Chairing the jury is French star Isabelle Huppert.

“We decided to focus more on quality than world premieres in the competition section,” said new TIFF programming director Ichiyama Shozo, “but it just so happened that world premieres account for 11 of the 15 films we’re screening, with the rest being Asian premieres. Also, we selected films not caring so much about geographical distribution and ended up with more films from Asia than Europe and the U.S. But a lot of good European film are screening in the World Focus section.”

Screening in the new gala section of festival favorites that have yet to be released in Japan are Michael Showalter’s biopic “The Eyes of Tammy Faye,” a pickup from Toronto, Wes Anderson’s “The French Dispatch,” Paolo Sorrentino’s Venice Grand Jury Prize winner “The Hand of God,” Thai auteur Apichatpong Weerasethakul’s Cannes Jury Prize winner “Memoria,” Jane Campion’s Venice Silver Lion winner “The Power of the Dog,” Edgar Wright’s “Last Night in Soho,” which also premiered at Venice, Hong Kong director Soi Cheang’s “Limbo,” which bowed at Berlin, Brillante Mendoza’s boxing biopic “Gensan Punch” and “Raging Fire,” a Hong Kong-Chinese action film that was the last that director Benny Chan completed before his death in August 2020.

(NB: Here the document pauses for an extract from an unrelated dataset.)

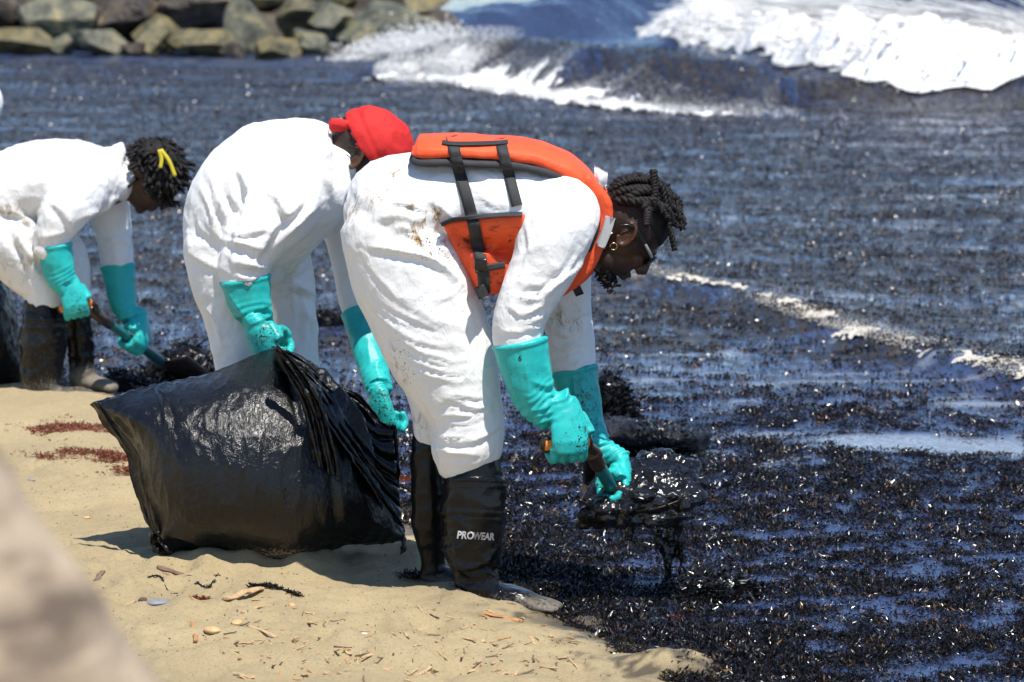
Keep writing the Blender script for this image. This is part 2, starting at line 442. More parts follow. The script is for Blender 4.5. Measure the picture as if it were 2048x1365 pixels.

Other sections include the Asian Future section, which presents films from emerging Asian directors, World Focus, which screens overseas festival favorites that have yet to find Japanese distribution, Japanese Animation, which focuses this year on recently deceased animator Otsuka Yasuo, and Nippon Cinema Now, which offers new Japanese films for international festivals and audiences. This section will also present a three-film focus on director Yoshida Keisuke, including his latest, “Intolerance.”

This year’s Festival Ambassador is actor Hashimoto Ai, who has had several films in Tokyo, including last year’ audience award winner “Hold Me Back.”

A new initiative is the Amazon Prime Video Take One Award for new filmmakers, who submitted shorts for consideration by a selection panel. The finalists will have their films screened at TIFF with the winner getting JPY1 million and feature development support by Amazon Studios. “We expected about 100 entries since the time frame for submission was so short, but we ended up with more than 200,” said Ichiyama.

Similar to last year, the TIFFCOM film and TV rights market will be held online November 1– 3, while the Tokyo Filmex festival will unspool in partnership with TIFF Oct 30-Nov. 7 at two venues in Tokyo.